For most couples, this doesn’t amount to more than a few thousand dollars, and since each party generally takes some of the personal items, frequently there isn’t any kind of equalization in the divorce.

Of course, if you have valuable antiques, jewelry, or collections, then there can be disputes.  The first dispute is often the worth of the collection.  Husband says his gun collection is worthless because none of the guns work.  Wife says it’s worth tens of thousands because of what the couple paid for it.  The answer is generally to get an independent appraisal and go from there.  The item or collection can be sold and the proceeds split, or one party can buy out the other party’s interest by paying half the value.

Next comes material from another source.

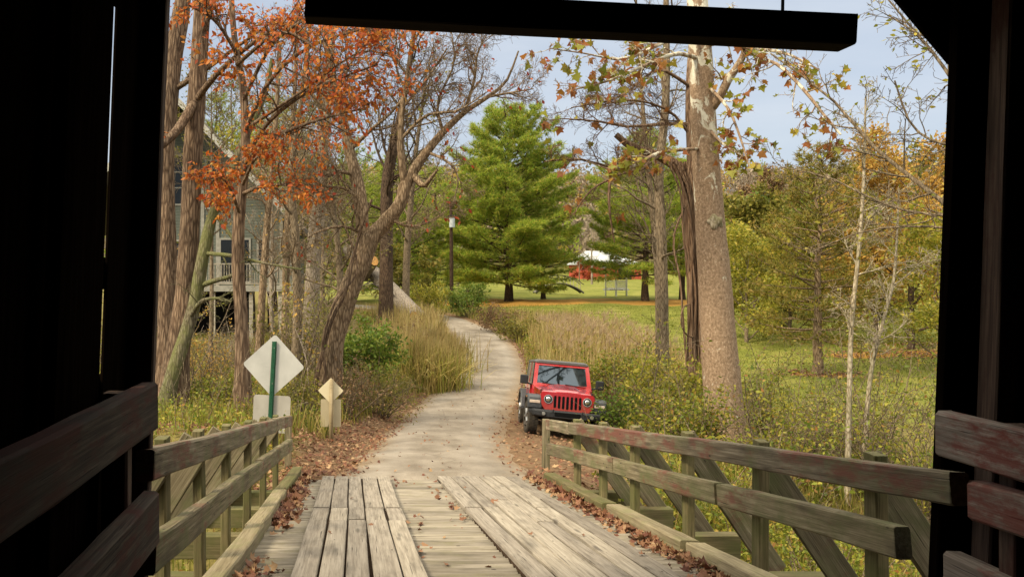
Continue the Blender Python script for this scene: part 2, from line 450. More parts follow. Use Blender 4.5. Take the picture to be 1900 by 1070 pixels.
lawn = t.ramp(n1, [(.28, (.10,.112,.02)), (.5, (.16,.172,.032)), (.72, (.235,.215,.062))])
lawn = t.mix(1., lawn, t.ramp(n2, [(.3, (.72,.74,.7)), (.7, (1.18,1.14,1.1))]), 'MULTIPLY')
rough_ = t.ramp(n2, [(.28, (.07,.06,.018)), (.45, (.14,.12,.034)), (.6, (.21,.165,.06)), (.75, (.14,.16,.03))])
dirt = t.ramp(n2, [(.25, (.07,.042,.022)), (.5, (.17,.105,.058)), (.75, (.26,.185,.115))])
lit = t.ramp(n3, [(.28, (.20,.10,.02)), (.55, (.36,.20,.045)), (.75, (.45,.27,.08))])
wood_floor = t.ramp(n2, [(.3, (.045,.035,.02)), (.7, (.12,.09,.05))])
edge = t.math('ADD', n2, -.5)
def zmask(o): return t.val(t.math('ADD', sp.outputs[o], t.math('MULTIPLY', edge, .9)), .38, .62)
c = t.mix(zmask(0), rough_, lawn)
c = t.mix(zmask(2), c, lit)
c = t.mix(zmask(1), c, dirt)
al = t.node('ShaderNodeMath', operation='MULTIPLY'); t.set(al.inputs[0], at.outputs['Alpha']); al.inputs[1].default_value = 1
c = t.mix(al.outputs[0], c, wood_floor)
t.col(c); t.rough(.95); t.b.inputs['Specular IOR Level'].default_value = .1
t.bump(t.math('ADD', t.math('MULTIPLY', n2, .6), t.math('MULTIPLY', n3, .4)), .7, .05)
go = obj_np('ground', np.stack([X, Y, Z], -1).reshape(-1,3), q, t.m, smooth=True)
kind(go, 'structure')
zc = np.zeros((ny_, nx_, 4))
uu = X-rc(Y)
zc[...,0] = sstep(44, 60, Y+ (uu-9)*-.9)*sstep(2.5, 6, uu) + sstep(9, 15, uu)*sstep(27, 33, Y); zc[...,0] = np.maximum(np.clip(zc[...,0],0,1), .75*sstep(6.5,10,uu)*sstep(22,28,Y))*sstep(-30,-4, X-0*Y)
zc[...,1] = sstep(1.9, .2, U - .5*(Y < 24)*(uu > 0)*sstep(11,13,Y)) * (Y < 74) * (Y > 9)
for (a, b, ra, rb) in litter_spots:
    zc[...,2] = np.maximum(zc[...,2], sstep(1.25, .55, np.hypot((X-a)/ra, (Y-b)/rb)))
zc[...,3] = np.clip(sstep(170, 200, Y), 0, 1)
zc[...,3] = np.maximum(zc[...,3], sstep(8.5, 6, Y))
ca = go.data.color_attributes.new('zone', 'FLOAT_COLOR', 'POINT'); ca.data.foreach_set('color', zc.reshape(-1).astype(np.float32))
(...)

Another common question involves gifts.  Gifts given to one spouse are that spouse’s separate property.  Often the biggest gift is that of the engagement ring.  Upon divorce, the wife keeps the engagement ring as hers, regardless of whether the ring is Husband’s grandmother’s.

Finally, when attorneys and courts do not generally want to get into the division of personal property, what is a couple to do?  The best way, I think, is for each spouse to get a different color of Post-It.  Each spouse then goes around the house and ‘tags’ the items they want.  Then at the end, only those items with two Post-Its on them are items of contention. This makes it easy to identify what items need to be discussed without having to discuss every item – it narrows the field, which can reduce the conflict.

How did you divide your personal items when you divorced?